The DevOps journey is essential for companies who want to remain profitable in today’s cut-throat, hyper-competitive, business landscape. However, as teams strive to mature Agile and DevOps processes, there is a need to change culture, processes, and technologies.
As executives begin to understand and support the move to DevOps, staff must work more collaboratively. This is a big shift for some organizations.
From a process perspective, understanding the route to introducing automation, and how to revise processes across an entire software development life cycle (SDLC), is vital.
The final hurdle is in selecting the right technology to facilitate a move to DevOps – such as configuration management tools, continuous delivery platforms and automated testing itself.
Leaders must decide the process and criteria for selecting tools, how they’ll be managed and how (or if) to limit the number of tools that should be used within an organization.
To help streamline the process and implement change, let’s explore six different steps organizations should take to achieve success.
1. Initiate continuous production monitoring
By implementing continuous production monitoring, teams can identify usage trends and production issues. These activities drive consistent feedback to management and developers, helping the entire team to adjust the service in various ways, quickly, and based on customer needs.

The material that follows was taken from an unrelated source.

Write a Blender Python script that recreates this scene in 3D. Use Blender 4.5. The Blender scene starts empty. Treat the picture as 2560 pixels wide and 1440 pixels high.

2. Conduct continuous cost analysis
Continuously measuring the cost of the product and being able to optimize it for efficiency impacts revenue and the success of the entire team. In order to successfully and efficiently evaluate costs, look to implement tools that can measure and collect production analytics, usage trends, and available inhouse knowledge of development costs and product support.
3. Leverage a customer base usability lab to inform decisions and progress
Customer base usability labs provide a lot of value to teams and should be conducted whenever possible. For example, insights garnered include confirming whether feature spec meets their desired outcomes and that an app’s implementation is easy to use and intuitive. Leveraging the insights from the usability lab, R&D teams and UX experts can take the input from customers and leverage it to help define and develop new products.
4. Outline feature rollout plans
Depending on the size of the feature and its value, the DevOps team will decide whether to gradually expose a feature, do early access, or release it with an entire product iteration as is. Each path has its pros and cons so the important point here is that leadership needs to be involved to help make calculated and risk-based decisions.
5. Match the technology stack to product requirements
As teams work to mature Agile and DevOps processes, it is imperative that they build an efficient tool ecosystem that can support development, testing, and monitoring activities. When evaluating tools, teams should consider both open-source and proven commercial tools.
6. Develop a plan to support DevOps activities
In addition to the steps outlined above, having a plan in place behind overall DevOps activities is key to success. The method of assuring quality includes a lot of components – ranging from treating test code as production code to implementing strict code merger processes and initiating continuous code reviews throughout the coding life cycle.
The challenges inherent in maturing Agile and DevOps processes are complex and span multiple facets of an organization. As organizations continue to look for new ways to engage with customers, it is essential that they eliminate obstacles. By leveraging the steps outlined above, dev teams can overcome the challenges, maturing processes and streamlining development as they look to meet velocity objectives.